Yes it the very edges of the case running down to the end of the lugs, there was a very small one cut on gens from the factory to stop the case being sharp and often this might get polished a little at services due to little dings on some, its just the BP GMT especially has overly shaped ones that cut to far in and then lose almost a mil on the lug to a polished surface. The chamfers were really only on the case with lug holes, and much less on the later 5 digits without lug holes, but BP seem to still cut them in, on the GMT's it is worse as I think they used an older model for the design spec that I think had larger chamfers (nicknamed the Sofia Loren, after here curvy shape) but there were not many made with that design, and i think this is where some of the more scalloped chamfers appear. they do look worse in close up pictures and are less noticeable in daily wear, apart from they tend to catch the light a little more.
BP cut Chamf on a 16710
Genuine 16710 Chamfer is cut much less into the shoulder
I think the Sub suffer less as they never really had the edges cut like that unless it was during servicing for a ding or the RSCA thought it need a polish and got carried away.
The look isnt all that a bad to the normal eye but leaves a lets defined edge. It wouldn't be so bad if the put in the lug holes as more of those cases had a little more of chamfer but nothing like BP cut in.

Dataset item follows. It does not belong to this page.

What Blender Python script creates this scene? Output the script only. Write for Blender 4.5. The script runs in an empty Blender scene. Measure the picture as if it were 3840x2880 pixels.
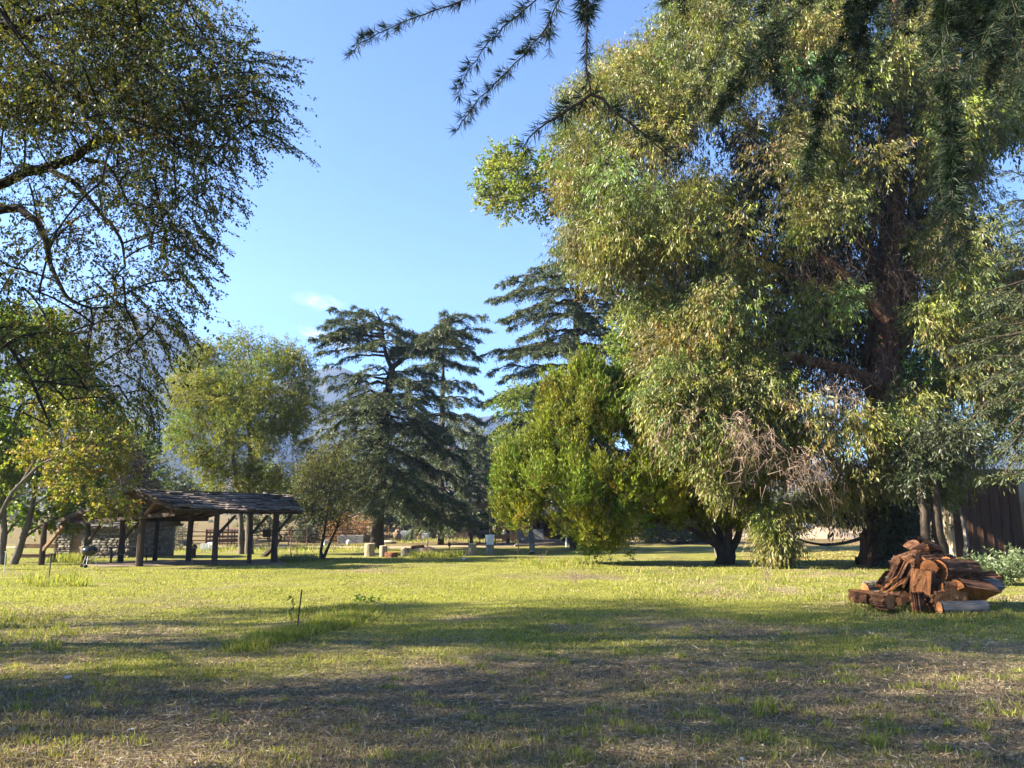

It just seems daft that BP are the only ones focusing on 5 digits models (which are really more attainable in the real world than the latest and greatest offer as most are double the price and hard to get hold off, so the 5 digits have more appeal, a little slicker on look too, but they fail on this minor little thing if they left it they would be almost perfect on first glance, under really close inspection not so much, I guess what annoys me more is this is something they actively do and not a limitation in manufacturing or parts, the case will come without them and then they cut them in when they dont need too. Ok rant over!